Android vs iOS App Development in 2026: The Honest Answer
Every startup founder building a mobile app eventually hits this question: do we build for Android first, iOS first, or both at once? The answer has changed meaningfully over the years as the tools for cross-platform development have matured. Here is a clear breakdown of the trade-offs in 2026.
Market Share: The Numbers That Actually Matter
Globally, Android holds roughly 72% of the smartphone market. In India specifically, that number climbs to over 95% — Android dominates because of the wide range of affordable devices from Samsung, Xiaomi, Realme, and others. iOS users in India are a smaller but typically higher-income segment.
In the US and Western Europe, the split is closer — iOS has 55–60% of the market in the United States. If your primary market is India or Southeast Asia, Android should be in your plan from day one. If you are targeting US consumers or enterprise users who use iPhones, iOS matters more.
Development Cost and Timeline
Building native iOS (Swift/Objective-C) and native Android (Kotlin/Java) are two completely separate engineering efforts. Two codebases means roughly two times the development cost, two times the maintenance, and two separate sets of bugs to fix when OS updates ship.
For most startups, that is not sustainable — especially in the early stages when you are still learning what users actually want.
Native iOS Development
- Language: Swift (modern) or Objective-C (legacy)

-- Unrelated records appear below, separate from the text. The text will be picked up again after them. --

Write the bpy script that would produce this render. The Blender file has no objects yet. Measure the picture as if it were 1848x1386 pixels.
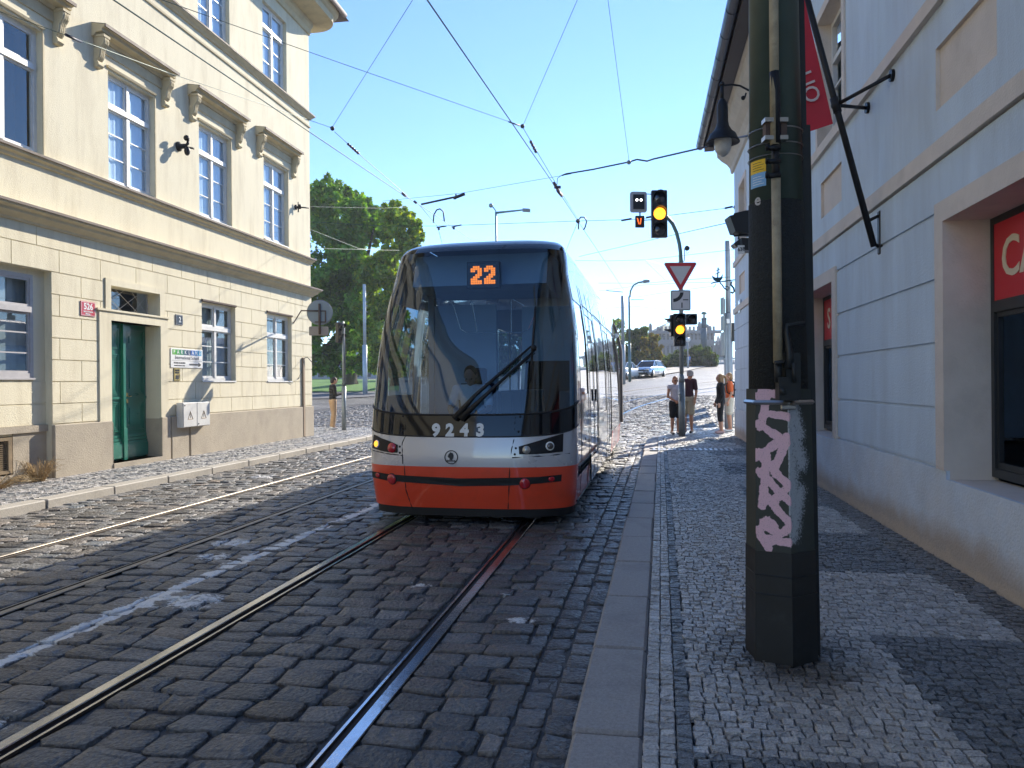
import bpy, math, random
import numpy as np
from mathutils import Vector, Matrix, Euler
random.seed(7); RNG = np.random.default_rng(7)
C = bpy.context.scene
R = math.radians
# ---------------------------------------------------------------- camera, world, sun, exposure
EYE = 1.6; FPX = 1388.0; YAW = R(9.85); ROLL = R(0.45)
cd = bpy.data.cameras.new('camera'); cam = bpy.data.objects.new('camera', cd); C.collection.objects.link(cam); C.camera = cam
cd.sensor_width = 36.0; cd.lens = 36.0 * FPX / 1848.0; cd.clip_start = 0.05; cd.clip_end = 3000
_rot = Matrix.Rotation(YAW, 4, 'Z') @ Matrix.Rotation(math.pi / 2 - 2.0 / FPX, 4, 'X') @ Matrix.Rotation(-ROLL, 4, 'Z')
cam.matrix_world = Matrix.Translation((0, 0, EYE)) @ _rot
SUN_EL = 28.0; SUN_AZ = 22.0          # azimuth clockwise from +Y
wd = bpy.data.worlds.new('World'); C.world = wd; wd.use_nodes = True
_n = wd.node_tree; _s = _n.nodes.new('ShaderNodeTexSky'); _s.sky_type = 'NISHITA'; _s.sun_disc = False
_s.sun_elevation = R(SUN_EL); _s.sun_rotation = R(SUN_AZ); _s.air_density = 1.0; _s.dust_density = 0.0; _s.ozone_density = 5.5; _s.altitude = 1800
_n.links.new(_s.outputs[0], _n.nodes['Background'].inputs[0]); _n.nodes['Background'].inputs[1].default_value = 0.15
sd = bpy.data.lights.new('sun', 'SUN'); sd.energy = 4.4; sd.angle = R(0.5); sd.color = (1.0, 0.905, 0.76)
so = bpy.data.objects.new('sun', sd); C.collection.objects.link(so)
_ce = math.cos(R(SUN_EL)); SUN = Vector((math.sin(R(SUN_AZ)) * _ce, math.cos(R(SUN_AZ)) * _ce, math.sin(R(SUN_EL))))
so.rotation_euler = SUN.to_track_quat('Z', 'Y').to_euler(); so.location = SUN * 50
C.view_settings.view_transform = 'Standard'; C.view_settings.look = 'None'; C.view_settings.gamma = 1.0; C.view_settings.exposure = 1.07
C.cycles.max_bounces = 8; C.cycles.diffuse_bounces = 6; C.cycles.glossy_bounces = 4; C.cycles.transmission_bounces = 6
C.cycles.transparent_max_bounces = 12; C.cycles.caustics_reflective = False; C.cycles.caustics_refractive = False
C.cycles.use_denoising = True; C.cycles.sample_clamp_indirect = 6.0

# ---------------------------------------------------------------- measuring helpers (pixel of the photograph -> ray in the street)
def ray(px, py):
    x = px - 924.0; y = 693.0 - py
    c, s = math.cos(ROLL), math.sin(ROLL)
    X = x * c + y * s; Z = -x * s + y * c - 2
    c, s = math.cos(YAW), math.sin(YAW)
    return Vector((X * c - FPX * s, X * s + FPX * c, Z)) / FPX
def at(px, py, D): return ray(px, py) * D + Vector((0, 0, EYE))
def on_x(px, py, X):
    r = ray(px, py); return r * (X / r.x) + Vector((0, 0, EYE))
def on_y(px, py, Y):
    r = ray(px, py); return r * (Y / r.y) + Vector((0, 0, EYE))
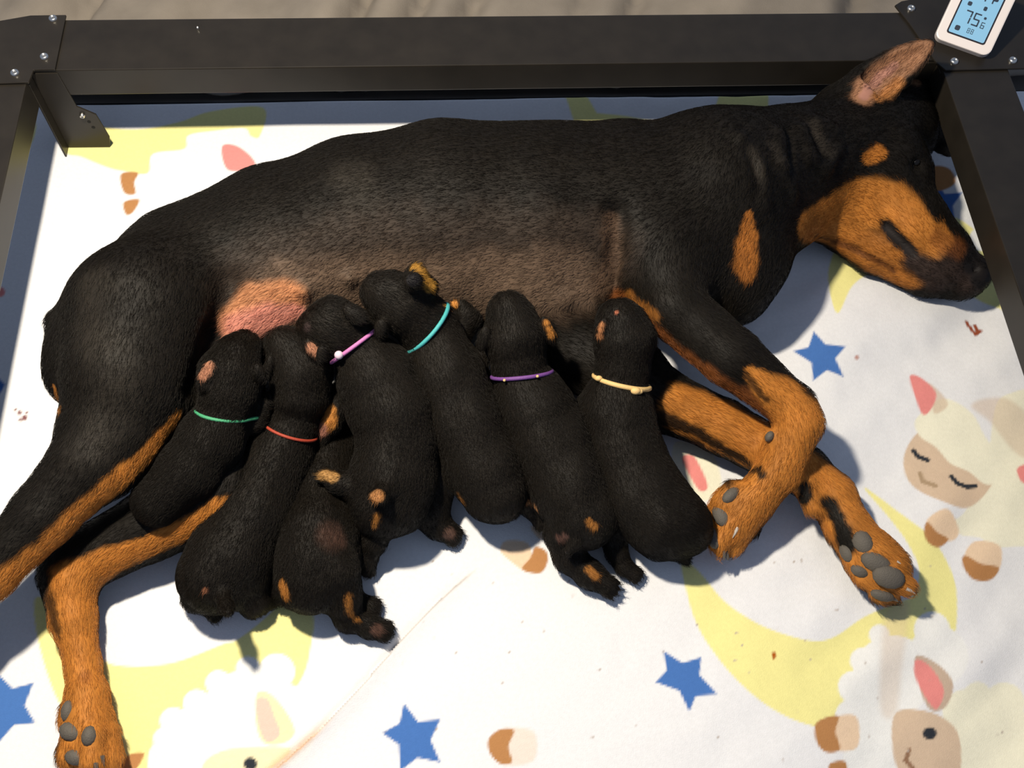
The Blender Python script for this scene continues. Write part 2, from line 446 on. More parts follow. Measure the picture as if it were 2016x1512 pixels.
def spline(pts, n=6):
    p = np.array(pts, float); out = []
    for i in range(len(p)):
        a, b, c, d = p[i - 1], p[i], p[(i + 1) % len(p)], p[(i + 2) % len(p)]
        for k in range(n):
            t = k / n; out.append(.5 * (2 * b + (c - a) * t + (2 * a - 5 * b + 4 * c - d) * t * t + (3 * b - a - 3 * c + d) * t ** 3))
    return out
def paint(pts, c, smooth=True, soft=2.2, amount=1.):
    if smooth: pts = spline(pts)
    q = np.array(pts); lo, hi = q.min(0) - 8, q.max(0) + 8
    m = np.flatnonzero((BU > lo[0]) & (BU < hi[0]) & (BVv > lo[1]) & (BVv < hi[1]))
    if len(m) == 0: return
    s = poly_sd(pts, BU[m], BVv[m]); wt = (1 - sstep(-soft, soft, s)) * amount
    col[m] += (np.array(c) - col[m]) * wt[:, None]
def disc(u, v, r, c, soft=2.2, ry=None):
    m = np.flatnonzero((abs(BU - u) < r * 1.3 + 8) & (abs(BVv - v) < (ry or r) * 1.3 + 8))
    if len(m) == 0: return
    s = (np.sqrt(((BU[m] - u) / r) ** 2 + ((BVv[m] - v) / (ry or r)) ** 2) - 1) * r
    wt = 1 - sstep(-soft, soft, s); col[m] += (np.array(c) - col[m]) * wt[:, None]
def stroke(pts, wd, c, amount=1.):
    for a, b in zip(pts, pts[1:]):
        n = max(1, int(math.hypot(b[0] - a[0], b[1] - a[1]) / 2))
        for i in range(n + 1):
            t = i / n; disc(a[0] + (b[0] - a[0]) * t, a[1] + (b[1] - a[1]) * t, wd, c, 1.6)
YEL = (.86, .80, .33); BLU = (.065, .17, .46); WOOL = (.86, .83, .66); WHT = (.84, .84, .82)
FACE = (.66, .50, .36); PNK = (.80, .27, .25); HOOF = (.46, .22, .085); PEACH = (.80, .60, .42); INK = (.03, .035, .045)
# moons
paint([(1705, 955), (1791, 1022), (1850, 1073), (1882, 1139), (1888, 1204), (1879, 1266), (1840, 1340), (1760, 1410), (1680, 1435), (1590, 1427), (1506, 1387), (1433, 1321), (1375, 1234), (1349, 1153), (1342, 1100), (1375, 1124), (1426, 1182), (1484, 1223), (1543, 1248), (1601, 1261), (1645, 1252), (1700, 1215), (1755, 1190), (1800, 1170), (1810, 1120), (1790, 1070), (1755, 1020)], YEL)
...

- Best performance, full access to Apple APIs
- Stricter App Store review process
- Smaller but higher-value user base in most Western markets
- Typical timeline for an MVP: 10–16 weeks
Native Android Development
- Language: Kotlin (recommended) or Java
- Larger global market share, dominant in India
- More device fragmentation to test against
- Faster Google Play review times
- Typical timeline for an MVP: 10–16 weeks
The Smart Choice for Most Startups: React Native
React Native lets you build one codebase that compiles to native iOS and Android apps. The user experience is indistinguishable from native for the vast majority of app types — the old arguments about React Native feeling "web-like" are largely outdated as of 2024's New Architecture release.
Why React Native Wins for Early-Stage Products
- One codebase, both platforms — ship iOS and Android simultaneously for roughly 60–70% of the cost of building natively.
- Faster iteration — product changes and bug fixes only need to be made once.
- Large ecosystem — almost every third-party integration has a React Native library.
- Easier hiring — React Native developers are JavaScript engineers, a much larger pool than Swift or Kotlin specialists.
- Used by serious companies — Meta, Shopify, Microsoft, and Coinbase all have major React Native apps in production.
When to Use Flutter Instead
Flutter (by Google) is a strong alternative when your app has complex, custom animations or a highly distinctive visual design that needs to be pixel-perfect across platforms. Flutter uses its own rendering engine, which gives more design control but means a steeper learning curve and a smaller developer ecosystem than React Native.
When Native Makes Sense
There are cases where going native is the right call. If you are building an app that requires deep hardware integration — AR, complex camera processing, or high-performance gaming — native development gives you access to platform APIs without any abstraction layer. If you already have a large engineering team and can afford two separate codebases, native gives you maximum control.
For most startups and growth-stage companies, these are not the constraints they are working within.
The Practical Answer
If you are building for the Indian market, build React Native and ship both platforms simultaneously. You cannot afford to ignore 95% of the device market, and you cannot afford the cost of two separate native codebases at early stage.
If you are building for a US-first audience and your users are likely to be iOS-heavy, starting with React Native still makes sense — but prioritise the iOS experience in your QA and testing.
Go native only if you have a specific performance or hardware requirement that React Native genuinely cannot meet. In 2026, that list is shorter than most people think.